LANSING – The Canadian government’s offer of $550 million for the state’s portion of the New International Trade Crossing isn’t the only money the Snyder administration is seeking in regards to federal match money related to the new bridge, Lt. Governor Brian Calley said Friday.

Calley told Gongwer News Service the administration hasn’t rolled out a final draft bill because it was working with the federal government to see if construction of the public-private partnership bridge crossing could qualify for more federal matching transportation dollars and they just got confirmation there are ways Michigan can pursue that route.

Construction of the new bridge could qualify the state for another $475 million in federal matching transportation dollars, but that would be spread out over more than one fiscal year. Money from the Canadian government is expected to be used on Michigan’s interchange and plaza portions of the new bridge, Calley said.

Lt. Governor Brian Calley said the new bridge could provide nearly $1 billion for the state in terms of federal matching money.

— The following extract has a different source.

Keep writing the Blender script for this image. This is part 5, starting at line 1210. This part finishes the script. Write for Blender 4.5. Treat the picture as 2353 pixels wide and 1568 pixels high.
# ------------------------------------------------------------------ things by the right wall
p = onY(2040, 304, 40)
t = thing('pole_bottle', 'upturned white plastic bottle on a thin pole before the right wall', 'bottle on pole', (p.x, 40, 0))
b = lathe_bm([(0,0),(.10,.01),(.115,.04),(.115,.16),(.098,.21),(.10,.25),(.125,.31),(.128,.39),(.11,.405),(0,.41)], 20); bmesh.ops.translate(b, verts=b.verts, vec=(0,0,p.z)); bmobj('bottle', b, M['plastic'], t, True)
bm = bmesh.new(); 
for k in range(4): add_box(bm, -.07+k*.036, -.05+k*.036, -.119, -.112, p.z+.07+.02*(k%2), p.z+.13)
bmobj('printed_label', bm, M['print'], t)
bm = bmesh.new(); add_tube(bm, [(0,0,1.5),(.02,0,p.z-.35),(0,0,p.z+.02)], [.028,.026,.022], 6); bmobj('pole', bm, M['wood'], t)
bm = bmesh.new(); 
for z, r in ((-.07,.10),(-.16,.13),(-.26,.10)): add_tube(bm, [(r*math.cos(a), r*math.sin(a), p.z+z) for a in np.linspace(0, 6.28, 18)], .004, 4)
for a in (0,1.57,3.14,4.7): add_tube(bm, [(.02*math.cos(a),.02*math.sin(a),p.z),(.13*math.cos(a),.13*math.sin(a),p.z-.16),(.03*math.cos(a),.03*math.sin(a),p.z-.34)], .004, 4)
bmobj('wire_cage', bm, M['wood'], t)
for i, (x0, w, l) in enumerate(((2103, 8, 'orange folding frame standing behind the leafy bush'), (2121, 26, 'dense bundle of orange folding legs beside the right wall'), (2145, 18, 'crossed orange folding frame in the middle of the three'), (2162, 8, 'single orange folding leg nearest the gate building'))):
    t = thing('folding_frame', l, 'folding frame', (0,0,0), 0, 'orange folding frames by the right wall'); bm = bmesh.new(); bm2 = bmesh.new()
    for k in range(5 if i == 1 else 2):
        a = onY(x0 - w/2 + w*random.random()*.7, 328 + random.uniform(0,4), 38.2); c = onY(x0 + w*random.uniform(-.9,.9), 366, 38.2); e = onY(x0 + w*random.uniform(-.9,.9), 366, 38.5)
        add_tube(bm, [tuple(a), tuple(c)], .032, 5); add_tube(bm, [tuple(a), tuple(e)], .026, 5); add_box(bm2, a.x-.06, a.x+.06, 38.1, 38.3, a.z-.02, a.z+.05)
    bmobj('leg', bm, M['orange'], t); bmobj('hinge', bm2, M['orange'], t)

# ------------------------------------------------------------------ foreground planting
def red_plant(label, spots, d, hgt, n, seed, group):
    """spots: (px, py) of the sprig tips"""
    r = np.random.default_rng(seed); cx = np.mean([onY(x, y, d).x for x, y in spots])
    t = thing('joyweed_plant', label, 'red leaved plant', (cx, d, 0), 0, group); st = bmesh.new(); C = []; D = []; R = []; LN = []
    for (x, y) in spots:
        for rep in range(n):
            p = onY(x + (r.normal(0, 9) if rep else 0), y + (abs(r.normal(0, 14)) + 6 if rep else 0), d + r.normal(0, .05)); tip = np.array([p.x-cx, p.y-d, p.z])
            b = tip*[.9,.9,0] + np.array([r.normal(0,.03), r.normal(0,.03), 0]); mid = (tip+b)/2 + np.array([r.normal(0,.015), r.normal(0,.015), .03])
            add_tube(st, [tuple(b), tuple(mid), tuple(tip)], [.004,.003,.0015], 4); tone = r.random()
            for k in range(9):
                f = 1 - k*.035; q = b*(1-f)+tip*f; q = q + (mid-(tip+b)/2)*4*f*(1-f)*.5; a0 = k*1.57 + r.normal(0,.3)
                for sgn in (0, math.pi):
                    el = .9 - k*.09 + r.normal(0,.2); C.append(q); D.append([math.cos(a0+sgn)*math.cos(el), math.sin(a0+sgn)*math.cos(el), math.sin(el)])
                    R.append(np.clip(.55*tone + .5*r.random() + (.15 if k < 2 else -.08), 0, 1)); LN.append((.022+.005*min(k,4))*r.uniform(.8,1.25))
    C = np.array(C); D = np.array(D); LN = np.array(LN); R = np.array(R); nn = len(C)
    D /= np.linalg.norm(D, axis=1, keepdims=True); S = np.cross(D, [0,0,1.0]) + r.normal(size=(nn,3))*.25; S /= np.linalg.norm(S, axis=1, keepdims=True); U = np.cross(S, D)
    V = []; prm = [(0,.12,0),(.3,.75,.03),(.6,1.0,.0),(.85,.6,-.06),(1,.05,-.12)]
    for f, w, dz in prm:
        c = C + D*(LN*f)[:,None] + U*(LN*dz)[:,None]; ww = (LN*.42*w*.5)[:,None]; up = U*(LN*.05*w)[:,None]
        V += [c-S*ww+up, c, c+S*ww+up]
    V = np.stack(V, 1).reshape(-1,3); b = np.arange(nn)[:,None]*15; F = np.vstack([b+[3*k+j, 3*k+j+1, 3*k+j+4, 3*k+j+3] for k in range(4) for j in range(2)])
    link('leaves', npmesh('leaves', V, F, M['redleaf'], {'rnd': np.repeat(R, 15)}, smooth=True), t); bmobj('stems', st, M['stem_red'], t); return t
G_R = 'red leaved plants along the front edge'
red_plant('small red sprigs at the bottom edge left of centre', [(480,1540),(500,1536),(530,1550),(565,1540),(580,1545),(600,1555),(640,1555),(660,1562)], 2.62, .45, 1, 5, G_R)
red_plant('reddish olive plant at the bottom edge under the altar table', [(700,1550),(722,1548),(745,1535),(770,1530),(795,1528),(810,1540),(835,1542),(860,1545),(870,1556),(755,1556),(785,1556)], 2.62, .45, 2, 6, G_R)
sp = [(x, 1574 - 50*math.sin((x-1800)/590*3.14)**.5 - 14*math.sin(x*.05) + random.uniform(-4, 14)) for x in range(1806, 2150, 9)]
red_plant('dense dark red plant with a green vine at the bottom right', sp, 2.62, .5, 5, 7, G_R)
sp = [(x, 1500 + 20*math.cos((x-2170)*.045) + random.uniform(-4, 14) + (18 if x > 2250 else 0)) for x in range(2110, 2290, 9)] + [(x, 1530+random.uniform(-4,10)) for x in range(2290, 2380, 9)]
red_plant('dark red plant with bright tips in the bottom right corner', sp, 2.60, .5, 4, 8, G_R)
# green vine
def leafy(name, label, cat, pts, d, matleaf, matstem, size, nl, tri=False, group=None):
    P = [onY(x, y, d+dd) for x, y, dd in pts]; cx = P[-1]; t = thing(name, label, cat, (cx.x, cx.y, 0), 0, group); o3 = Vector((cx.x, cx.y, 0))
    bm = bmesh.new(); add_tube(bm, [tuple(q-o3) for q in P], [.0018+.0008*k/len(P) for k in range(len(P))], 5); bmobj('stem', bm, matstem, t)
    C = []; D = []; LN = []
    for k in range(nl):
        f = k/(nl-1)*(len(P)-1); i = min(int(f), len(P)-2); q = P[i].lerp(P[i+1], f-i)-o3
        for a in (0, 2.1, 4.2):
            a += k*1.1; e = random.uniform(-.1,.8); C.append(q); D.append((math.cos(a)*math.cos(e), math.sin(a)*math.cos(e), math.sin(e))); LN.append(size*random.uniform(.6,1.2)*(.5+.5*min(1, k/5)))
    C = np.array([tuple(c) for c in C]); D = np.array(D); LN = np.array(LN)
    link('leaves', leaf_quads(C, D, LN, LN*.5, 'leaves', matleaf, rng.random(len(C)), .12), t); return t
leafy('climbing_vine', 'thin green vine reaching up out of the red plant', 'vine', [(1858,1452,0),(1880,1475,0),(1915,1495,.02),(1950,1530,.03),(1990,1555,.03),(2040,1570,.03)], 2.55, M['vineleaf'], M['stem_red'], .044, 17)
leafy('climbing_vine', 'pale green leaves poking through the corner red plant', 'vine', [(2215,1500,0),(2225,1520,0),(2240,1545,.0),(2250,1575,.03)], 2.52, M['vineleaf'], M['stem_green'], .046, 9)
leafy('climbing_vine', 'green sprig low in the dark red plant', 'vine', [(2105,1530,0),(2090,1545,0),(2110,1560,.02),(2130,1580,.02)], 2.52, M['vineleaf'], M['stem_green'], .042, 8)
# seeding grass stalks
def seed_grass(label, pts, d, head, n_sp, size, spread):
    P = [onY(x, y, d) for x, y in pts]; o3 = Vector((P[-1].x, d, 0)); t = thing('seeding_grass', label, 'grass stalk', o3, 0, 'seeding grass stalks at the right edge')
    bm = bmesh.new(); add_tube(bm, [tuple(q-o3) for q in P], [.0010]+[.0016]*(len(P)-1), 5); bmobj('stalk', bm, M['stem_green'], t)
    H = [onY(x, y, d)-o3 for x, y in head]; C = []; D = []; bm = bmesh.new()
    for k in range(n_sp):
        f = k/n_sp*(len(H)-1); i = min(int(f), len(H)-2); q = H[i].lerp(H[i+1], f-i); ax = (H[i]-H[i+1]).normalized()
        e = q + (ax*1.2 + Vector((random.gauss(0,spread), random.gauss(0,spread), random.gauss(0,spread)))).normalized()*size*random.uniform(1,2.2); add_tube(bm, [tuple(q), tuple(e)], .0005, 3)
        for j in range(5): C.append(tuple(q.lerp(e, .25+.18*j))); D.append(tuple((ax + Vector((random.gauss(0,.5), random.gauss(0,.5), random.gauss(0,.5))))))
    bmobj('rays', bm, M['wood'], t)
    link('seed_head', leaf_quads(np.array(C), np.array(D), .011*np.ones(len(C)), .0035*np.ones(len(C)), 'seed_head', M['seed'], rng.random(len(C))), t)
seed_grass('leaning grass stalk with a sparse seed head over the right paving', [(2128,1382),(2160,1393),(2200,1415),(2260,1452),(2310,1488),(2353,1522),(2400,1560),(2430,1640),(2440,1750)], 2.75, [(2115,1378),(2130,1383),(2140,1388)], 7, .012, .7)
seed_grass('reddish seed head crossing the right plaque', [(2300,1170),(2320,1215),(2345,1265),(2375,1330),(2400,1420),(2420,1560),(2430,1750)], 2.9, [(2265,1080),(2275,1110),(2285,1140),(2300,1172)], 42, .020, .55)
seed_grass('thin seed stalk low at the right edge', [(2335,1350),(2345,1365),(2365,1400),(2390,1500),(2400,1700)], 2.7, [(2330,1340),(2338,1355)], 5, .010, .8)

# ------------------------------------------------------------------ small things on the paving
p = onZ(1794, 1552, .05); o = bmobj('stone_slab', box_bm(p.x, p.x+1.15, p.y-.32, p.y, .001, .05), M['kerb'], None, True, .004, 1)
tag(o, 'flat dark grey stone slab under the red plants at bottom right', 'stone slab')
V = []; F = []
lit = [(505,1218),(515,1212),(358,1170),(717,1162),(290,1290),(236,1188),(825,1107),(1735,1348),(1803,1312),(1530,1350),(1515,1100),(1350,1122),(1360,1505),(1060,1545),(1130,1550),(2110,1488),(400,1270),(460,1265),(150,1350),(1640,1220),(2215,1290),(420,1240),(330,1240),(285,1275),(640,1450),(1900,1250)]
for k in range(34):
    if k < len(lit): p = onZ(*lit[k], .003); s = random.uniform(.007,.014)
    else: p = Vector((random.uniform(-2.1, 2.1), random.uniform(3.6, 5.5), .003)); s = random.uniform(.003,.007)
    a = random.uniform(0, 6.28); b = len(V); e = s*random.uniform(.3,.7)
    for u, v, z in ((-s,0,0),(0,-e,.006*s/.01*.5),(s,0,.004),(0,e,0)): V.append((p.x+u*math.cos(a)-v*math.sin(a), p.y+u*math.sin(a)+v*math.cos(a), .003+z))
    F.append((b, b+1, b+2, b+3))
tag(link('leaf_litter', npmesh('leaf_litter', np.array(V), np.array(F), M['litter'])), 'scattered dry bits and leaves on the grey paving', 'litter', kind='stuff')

The state currently has been unable to meet its federal match for transportation dollars because of a decline in gas tax collections, but Calley estimated that, conservatively, the bridge’s construction could help the state out in that regard for another five years. He said the use of toll credits from the new bridge would also be a factor in how long that funding mechanism could carry the state.

Calley said the administration is still reviewing the proposal by the owners of the Ambassador Bridge to use its toll credits for the federal match (although the bridge owners have said that offer is contingent on the state halting what is now the NITC). He said use of any toll credits to draw down federal matching dollars hinges on the state meeting federal maintenance of effort requirements on roads and bridges, which Michigan hasn’t accomplished for most of the past decade.

The administration is not giving a deadline for the Legislature to review its bridge bill, a final draft of which is expected next week, but Calley said everyone would like to see this question of a new bridge resolved sooner rather than later.

The bill is expected to include an authority structure similar to the Mackinac Bridge Authority, Calley said, although lawmakers still appear to be seeking more oversight of the new crossing.

“(Authorities) are not a panacea and they carry with them or own set of potential risks,” said House Transportation chair Rep. Paul Opsommer (R-DeWitt). “Past legislation would have taken power away from the Legislature and given it to MDOT. If that power is still taken away from the Legislature and is instead just given up to an MDOT authority instead of MDOT directly, you could actually end up worse off depending on what powers that authority is given.”

Calley said the authority’s role would be determined by the Legislature but is essentially aimed at ensuring the private company running the bridge lives up to its obligations through the concessionary process. He said if legislators want complete authority over the bridge, it should be built entirely by the government.

“If we want to essentially control and operate the bridge, we have to build the bridge ourselves,” Calley said. “I don’t think that’s the right approach.”

Calley said the administration simply wants to see a private sector bridge that is subject to competition through the bidding process.